On February 8, 2022, the Museum of Contemporary Arts named after S.P. Diaghilev presented an exhibition accompanied by an interview film about the interdisciplinary science-art project “To be the wind for the tree” by Natalya Fedorova, a media artist and lecturer at the Faculty of Liberal Arts and Sciences. The project is inspired by the Herbarium of the Botanical Garden of St. Petersburg State University and was created in external partnership with the Smart Urban Nature laboratory of RUDN University, the laboratories of the Art & Science program of ITMO University and the Forestry Engineering Academy.
Science-art is currently a rapidly developing direction of the latest art at the junction with advanced scientific knowledge. The project is based on the idea of the Internet of Trees, which will make the physiological processes inside trees visible and understandable to humans, and, accordingly, appreciate each tree as a source of life and an integral part of the ecology of the city and the environment as a whole. This poetry generator collects sentences based on data from the TT+ (Tree Talker) sensor, developed by the Smart Urban Nature laboratory team led by Nobel laureate Riccardo Valentini.

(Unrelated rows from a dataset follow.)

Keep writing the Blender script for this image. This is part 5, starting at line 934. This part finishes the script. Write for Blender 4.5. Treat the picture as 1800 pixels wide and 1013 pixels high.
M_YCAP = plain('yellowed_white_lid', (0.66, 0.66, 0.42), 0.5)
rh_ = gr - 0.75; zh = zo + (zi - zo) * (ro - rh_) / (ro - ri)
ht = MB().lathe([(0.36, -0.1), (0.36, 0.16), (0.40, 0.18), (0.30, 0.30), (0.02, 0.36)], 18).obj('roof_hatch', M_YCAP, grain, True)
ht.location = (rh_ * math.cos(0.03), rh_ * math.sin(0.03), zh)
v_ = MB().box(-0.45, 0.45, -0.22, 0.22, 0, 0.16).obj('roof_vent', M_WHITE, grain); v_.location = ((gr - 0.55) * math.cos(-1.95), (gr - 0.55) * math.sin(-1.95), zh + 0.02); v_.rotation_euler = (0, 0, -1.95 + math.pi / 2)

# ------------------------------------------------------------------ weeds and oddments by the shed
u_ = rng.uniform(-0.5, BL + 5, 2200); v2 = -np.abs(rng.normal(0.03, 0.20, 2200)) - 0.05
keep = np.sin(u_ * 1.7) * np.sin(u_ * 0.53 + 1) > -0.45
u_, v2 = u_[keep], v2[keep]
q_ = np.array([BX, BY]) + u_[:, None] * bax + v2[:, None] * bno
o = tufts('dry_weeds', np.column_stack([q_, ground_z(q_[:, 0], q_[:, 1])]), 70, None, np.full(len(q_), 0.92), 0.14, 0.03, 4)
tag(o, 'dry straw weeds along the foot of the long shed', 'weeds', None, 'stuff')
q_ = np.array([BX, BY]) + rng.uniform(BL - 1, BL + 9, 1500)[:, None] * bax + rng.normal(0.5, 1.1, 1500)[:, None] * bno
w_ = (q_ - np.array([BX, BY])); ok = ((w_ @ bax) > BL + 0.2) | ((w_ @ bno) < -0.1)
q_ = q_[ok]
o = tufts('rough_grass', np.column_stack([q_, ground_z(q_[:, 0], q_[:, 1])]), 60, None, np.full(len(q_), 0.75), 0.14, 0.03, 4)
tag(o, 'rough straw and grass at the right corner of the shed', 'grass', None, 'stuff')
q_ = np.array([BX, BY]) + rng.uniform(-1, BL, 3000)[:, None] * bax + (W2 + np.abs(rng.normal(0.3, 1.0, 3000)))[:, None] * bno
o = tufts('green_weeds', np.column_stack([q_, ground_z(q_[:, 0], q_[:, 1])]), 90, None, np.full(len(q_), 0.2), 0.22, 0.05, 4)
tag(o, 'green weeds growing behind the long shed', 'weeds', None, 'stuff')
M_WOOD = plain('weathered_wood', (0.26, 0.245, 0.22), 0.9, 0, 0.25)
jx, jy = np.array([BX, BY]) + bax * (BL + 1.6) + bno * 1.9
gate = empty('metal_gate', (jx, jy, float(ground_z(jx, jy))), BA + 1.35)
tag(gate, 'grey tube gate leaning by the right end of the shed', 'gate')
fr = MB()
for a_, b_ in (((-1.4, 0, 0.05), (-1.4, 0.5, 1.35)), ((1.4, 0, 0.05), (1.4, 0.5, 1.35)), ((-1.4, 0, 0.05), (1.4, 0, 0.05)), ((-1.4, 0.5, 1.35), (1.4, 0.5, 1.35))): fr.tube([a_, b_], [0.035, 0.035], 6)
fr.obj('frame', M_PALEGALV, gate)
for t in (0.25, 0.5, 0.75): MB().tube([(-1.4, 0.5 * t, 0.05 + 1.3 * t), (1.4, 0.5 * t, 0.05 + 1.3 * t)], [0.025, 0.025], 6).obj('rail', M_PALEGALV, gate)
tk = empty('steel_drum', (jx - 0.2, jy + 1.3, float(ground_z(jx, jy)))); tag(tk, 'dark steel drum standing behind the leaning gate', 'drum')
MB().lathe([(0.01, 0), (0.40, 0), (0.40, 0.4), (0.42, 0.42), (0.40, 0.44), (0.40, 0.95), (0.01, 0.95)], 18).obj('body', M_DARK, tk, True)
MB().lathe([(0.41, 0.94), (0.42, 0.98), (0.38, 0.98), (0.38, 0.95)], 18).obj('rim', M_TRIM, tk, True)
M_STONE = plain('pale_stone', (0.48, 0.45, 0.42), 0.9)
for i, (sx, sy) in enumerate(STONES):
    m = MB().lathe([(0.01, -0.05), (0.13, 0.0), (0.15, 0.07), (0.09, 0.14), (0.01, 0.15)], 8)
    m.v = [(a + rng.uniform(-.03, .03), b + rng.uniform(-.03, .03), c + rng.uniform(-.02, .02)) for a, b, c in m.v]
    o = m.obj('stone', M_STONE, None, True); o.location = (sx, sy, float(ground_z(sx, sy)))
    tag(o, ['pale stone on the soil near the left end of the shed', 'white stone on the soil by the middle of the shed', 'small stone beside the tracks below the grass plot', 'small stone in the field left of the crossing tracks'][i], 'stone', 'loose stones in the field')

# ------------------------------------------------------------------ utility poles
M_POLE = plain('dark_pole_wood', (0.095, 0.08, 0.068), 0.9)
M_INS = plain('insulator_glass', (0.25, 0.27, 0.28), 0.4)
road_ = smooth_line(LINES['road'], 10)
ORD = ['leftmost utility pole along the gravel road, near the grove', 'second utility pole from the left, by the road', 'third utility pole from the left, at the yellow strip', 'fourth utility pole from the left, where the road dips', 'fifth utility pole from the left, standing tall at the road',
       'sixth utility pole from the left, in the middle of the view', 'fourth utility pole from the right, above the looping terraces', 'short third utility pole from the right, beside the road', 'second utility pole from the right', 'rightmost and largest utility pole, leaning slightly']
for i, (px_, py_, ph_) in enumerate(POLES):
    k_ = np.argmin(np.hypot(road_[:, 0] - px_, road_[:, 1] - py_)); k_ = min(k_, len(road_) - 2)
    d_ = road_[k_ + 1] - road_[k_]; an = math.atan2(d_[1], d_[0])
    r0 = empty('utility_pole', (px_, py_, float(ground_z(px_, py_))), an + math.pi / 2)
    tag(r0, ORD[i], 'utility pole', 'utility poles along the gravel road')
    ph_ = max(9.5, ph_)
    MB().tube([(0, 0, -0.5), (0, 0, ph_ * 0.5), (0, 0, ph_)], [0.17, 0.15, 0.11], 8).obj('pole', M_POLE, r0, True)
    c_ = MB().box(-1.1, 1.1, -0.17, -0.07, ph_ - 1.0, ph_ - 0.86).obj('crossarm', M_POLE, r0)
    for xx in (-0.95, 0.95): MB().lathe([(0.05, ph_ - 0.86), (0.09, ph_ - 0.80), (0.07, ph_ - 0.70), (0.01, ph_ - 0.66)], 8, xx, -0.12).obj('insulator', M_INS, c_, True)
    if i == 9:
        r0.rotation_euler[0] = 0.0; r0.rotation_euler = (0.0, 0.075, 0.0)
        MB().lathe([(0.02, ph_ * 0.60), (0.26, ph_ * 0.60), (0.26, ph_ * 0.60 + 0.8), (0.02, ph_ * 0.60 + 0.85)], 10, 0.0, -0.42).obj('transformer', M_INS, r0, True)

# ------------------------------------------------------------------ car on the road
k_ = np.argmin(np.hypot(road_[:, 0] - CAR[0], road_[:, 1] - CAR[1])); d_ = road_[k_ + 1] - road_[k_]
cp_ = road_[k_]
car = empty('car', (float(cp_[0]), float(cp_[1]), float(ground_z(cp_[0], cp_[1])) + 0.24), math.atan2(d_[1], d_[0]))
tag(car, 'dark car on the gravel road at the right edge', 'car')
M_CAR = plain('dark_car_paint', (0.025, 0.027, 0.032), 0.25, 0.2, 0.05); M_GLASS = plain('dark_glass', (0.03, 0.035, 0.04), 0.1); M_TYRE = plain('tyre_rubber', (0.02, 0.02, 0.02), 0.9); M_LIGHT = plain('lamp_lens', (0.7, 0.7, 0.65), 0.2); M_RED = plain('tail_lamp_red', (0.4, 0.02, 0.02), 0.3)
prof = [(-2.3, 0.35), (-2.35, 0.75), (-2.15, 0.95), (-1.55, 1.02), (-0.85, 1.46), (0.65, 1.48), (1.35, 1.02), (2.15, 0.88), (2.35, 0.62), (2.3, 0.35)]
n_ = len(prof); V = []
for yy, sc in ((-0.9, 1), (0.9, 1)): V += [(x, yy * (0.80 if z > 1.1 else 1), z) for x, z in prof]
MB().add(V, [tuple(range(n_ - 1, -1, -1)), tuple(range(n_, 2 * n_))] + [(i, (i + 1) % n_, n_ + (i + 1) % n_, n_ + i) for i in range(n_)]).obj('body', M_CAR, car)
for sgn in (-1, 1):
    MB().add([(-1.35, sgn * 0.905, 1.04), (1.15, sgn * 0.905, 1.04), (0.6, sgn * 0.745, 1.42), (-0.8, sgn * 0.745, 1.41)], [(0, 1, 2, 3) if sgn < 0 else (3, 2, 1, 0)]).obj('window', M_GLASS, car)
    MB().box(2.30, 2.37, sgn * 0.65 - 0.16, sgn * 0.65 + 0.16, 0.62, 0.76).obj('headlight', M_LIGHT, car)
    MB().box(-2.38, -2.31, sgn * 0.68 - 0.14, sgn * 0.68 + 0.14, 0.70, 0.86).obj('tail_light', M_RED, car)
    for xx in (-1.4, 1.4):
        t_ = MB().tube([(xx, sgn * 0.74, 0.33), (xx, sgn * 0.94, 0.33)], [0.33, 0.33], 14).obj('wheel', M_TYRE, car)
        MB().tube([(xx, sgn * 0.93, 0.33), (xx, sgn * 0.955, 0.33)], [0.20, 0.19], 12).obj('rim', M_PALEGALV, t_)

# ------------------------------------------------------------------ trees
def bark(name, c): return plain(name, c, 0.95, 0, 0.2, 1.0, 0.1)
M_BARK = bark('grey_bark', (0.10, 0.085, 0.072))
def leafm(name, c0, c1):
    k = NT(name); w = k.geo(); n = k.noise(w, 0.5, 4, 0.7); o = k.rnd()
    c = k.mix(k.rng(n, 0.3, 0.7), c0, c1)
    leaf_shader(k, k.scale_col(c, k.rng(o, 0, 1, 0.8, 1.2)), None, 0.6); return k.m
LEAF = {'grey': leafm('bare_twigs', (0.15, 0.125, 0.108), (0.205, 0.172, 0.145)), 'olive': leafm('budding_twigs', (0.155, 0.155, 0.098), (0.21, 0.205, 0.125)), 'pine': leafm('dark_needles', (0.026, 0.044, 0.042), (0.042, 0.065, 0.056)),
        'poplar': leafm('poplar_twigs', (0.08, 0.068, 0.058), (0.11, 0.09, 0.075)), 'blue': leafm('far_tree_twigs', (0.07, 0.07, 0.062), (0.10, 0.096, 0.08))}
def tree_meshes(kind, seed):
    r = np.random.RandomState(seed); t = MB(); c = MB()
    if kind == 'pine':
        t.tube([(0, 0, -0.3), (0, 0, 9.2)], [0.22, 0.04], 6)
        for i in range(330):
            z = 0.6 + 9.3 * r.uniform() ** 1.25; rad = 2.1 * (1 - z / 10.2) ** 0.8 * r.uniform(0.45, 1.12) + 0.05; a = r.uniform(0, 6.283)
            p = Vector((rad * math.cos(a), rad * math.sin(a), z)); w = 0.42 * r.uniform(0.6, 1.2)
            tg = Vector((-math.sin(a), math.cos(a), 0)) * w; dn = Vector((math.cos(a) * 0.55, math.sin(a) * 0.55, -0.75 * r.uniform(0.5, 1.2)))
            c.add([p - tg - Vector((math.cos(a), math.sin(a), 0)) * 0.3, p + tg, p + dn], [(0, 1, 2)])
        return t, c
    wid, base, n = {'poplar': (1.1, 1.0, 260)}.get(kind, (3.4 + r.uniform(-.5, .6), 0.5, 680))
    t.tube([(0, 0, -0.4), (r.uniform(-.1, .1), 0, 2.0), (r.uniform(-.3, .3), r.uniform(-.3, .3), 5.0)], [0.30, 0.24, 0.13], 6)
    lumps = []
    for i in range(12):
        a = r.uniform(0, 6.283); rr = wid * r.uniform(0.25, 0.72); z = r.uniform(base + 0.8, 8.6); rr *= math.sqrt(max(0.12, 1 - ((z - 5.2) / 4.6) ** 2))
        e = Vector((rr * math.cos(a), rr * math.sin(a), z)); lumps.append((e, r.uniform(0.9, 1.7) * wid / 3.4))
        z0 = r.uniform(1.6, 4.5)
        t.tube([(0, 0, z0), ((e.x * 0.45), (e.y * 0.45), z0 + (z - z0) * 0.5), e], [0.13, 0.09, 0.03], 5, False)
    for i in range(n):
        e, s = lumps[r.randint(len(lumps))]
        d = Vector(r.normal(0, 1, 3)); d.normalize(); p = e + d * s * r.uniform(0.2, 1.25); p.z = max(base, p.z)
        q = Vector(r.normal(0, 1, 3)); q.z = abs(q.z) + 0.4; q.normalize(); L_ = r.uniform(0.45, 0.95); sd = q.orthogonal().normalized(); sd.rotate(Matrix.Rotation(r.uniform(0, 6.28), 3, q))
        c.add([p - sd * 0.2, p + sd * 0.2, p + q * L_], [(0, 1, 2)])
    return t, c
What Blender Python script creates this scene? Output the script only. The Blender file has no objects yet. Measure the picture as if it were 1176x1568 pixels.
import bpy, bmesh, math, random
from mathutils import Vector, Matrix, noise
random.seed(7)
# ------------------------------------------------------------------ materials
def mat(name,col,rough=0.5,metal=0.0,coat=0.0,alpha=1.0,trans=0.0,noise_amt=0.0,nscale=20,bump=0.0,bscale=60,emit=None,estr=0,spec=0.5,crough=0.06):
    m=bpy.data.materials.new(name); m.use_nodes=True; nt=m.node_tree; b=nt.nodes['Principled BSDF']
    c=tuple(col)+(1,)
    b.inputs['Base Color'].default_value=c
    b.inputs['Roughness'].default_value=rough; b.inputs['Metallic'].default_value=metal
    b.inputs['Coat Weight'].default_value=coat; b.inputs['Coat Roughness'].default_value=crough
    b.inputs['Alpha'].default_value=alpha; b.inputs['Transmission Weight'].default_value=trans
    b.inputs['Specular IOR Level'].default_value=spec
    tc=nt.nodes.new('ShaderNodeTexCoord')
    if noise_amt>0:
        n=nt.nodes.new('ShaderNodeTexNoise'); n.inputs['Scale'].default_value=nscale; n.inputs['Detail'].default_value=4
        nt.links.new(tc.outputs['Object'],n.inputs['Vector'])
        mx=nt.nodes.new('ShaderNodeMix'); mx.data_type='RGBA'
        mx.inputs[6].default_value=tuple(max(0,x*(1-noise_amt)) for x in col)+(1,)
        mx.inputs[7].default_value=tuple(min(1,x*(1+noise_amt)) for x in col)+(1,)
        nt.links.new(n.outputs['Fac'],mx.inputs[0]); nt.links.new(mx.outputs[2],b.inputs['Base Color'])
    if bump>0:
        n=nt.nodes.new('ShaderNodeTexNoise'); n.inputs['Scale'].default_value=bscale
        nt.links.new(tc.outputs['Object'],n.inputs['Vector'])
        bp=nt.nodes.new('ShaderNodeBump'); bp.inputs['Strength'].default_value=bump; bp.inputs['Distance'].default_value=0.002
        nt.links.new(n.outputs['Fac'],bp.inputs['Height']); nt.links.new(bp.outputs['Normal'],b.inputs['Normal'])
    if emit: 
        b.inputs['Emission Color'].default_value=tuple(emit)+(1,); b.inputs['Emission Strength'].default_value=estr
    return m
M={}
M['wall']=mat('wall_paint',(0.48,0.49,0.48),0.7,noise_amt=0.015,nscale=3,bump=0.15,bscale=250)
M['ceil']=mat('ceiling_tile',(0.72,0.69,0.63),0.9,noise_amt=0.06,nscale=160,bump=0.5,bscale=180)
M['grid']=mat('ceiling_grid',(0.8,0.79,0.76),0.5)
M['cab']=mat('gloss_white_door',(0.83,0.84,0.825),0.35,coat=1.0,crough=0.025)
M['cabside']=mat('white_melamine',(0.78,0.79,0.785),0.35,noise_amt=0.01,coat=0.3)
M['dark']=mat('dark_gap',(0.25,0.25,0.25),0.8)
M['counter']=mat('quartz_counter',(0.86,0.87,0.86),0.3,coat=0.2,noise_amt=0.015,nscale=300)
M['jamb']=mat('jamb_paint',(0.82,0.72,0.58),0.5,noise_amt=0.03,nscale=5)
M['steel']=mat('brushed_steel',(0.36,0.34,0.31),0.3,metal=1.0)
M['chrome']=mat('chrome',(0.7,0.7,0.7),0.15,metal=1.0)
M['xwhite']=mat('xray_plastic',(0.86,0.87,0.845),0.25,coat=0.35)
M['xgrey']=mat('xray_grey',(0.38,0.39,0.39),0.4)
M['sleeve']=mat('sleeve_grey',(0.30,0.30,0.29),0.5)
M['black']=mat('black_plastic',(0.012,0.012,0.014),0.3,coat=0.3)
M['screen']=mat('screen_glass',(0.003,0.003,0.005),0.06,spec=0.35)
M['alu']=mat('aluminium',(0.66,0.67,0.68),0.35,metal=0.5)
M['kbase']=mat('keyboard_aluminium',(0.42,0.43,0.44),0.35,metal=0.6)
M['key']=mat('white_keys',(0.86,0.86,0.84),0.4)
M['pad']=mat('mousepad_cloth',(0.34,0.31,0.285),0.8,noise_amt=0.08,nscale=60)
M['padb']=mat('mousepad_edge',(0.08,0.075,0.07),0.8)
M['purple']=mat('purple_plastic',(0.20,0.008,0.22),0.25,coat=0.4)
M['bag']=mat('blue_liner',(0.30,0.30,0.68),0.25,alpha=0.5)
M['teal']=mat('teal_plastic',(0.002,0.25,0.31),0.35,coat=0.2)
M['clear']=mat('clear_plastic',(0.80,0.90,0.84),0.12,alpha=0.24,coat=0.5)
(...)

The operation of the sensors verbalizes all the life processes that occur with a tree: the way the sap rises and falls along the trunk, the humidity of the trunk, air and soil, the vertical position in three coordinate axes and how the tree feels gravity and wind, twelve spectra of light from which leaves receive nutrients.
The central object of the project was the legendary oak tree of Peter the Great. The exhibition by N. Fedorova is the first in a series of expositions that the Diaghilev Museum has developed in collaboration with other museums and faculties of St Petersburg University.
At the presentation of the exhibition, the author of the project, Natalya Fedorova, emphasized the integral role of science not only in everyday life, but also in art in particular:
Today, if we define art as the most reliable and accurate way to talk about reality, then it becomes more and more difficult to talk about reality in such a context without mentioning technology.
The collaboration at the intersection of science and art turned out to be the first and exciting experience for the Smart Urban Nature laboratory. Moreover, lab’s researchers are glad that a technical device invented for scientific purposes can serve the art world in order to express the validity of nature and the importance of appreciation of trees’ health as a source of life.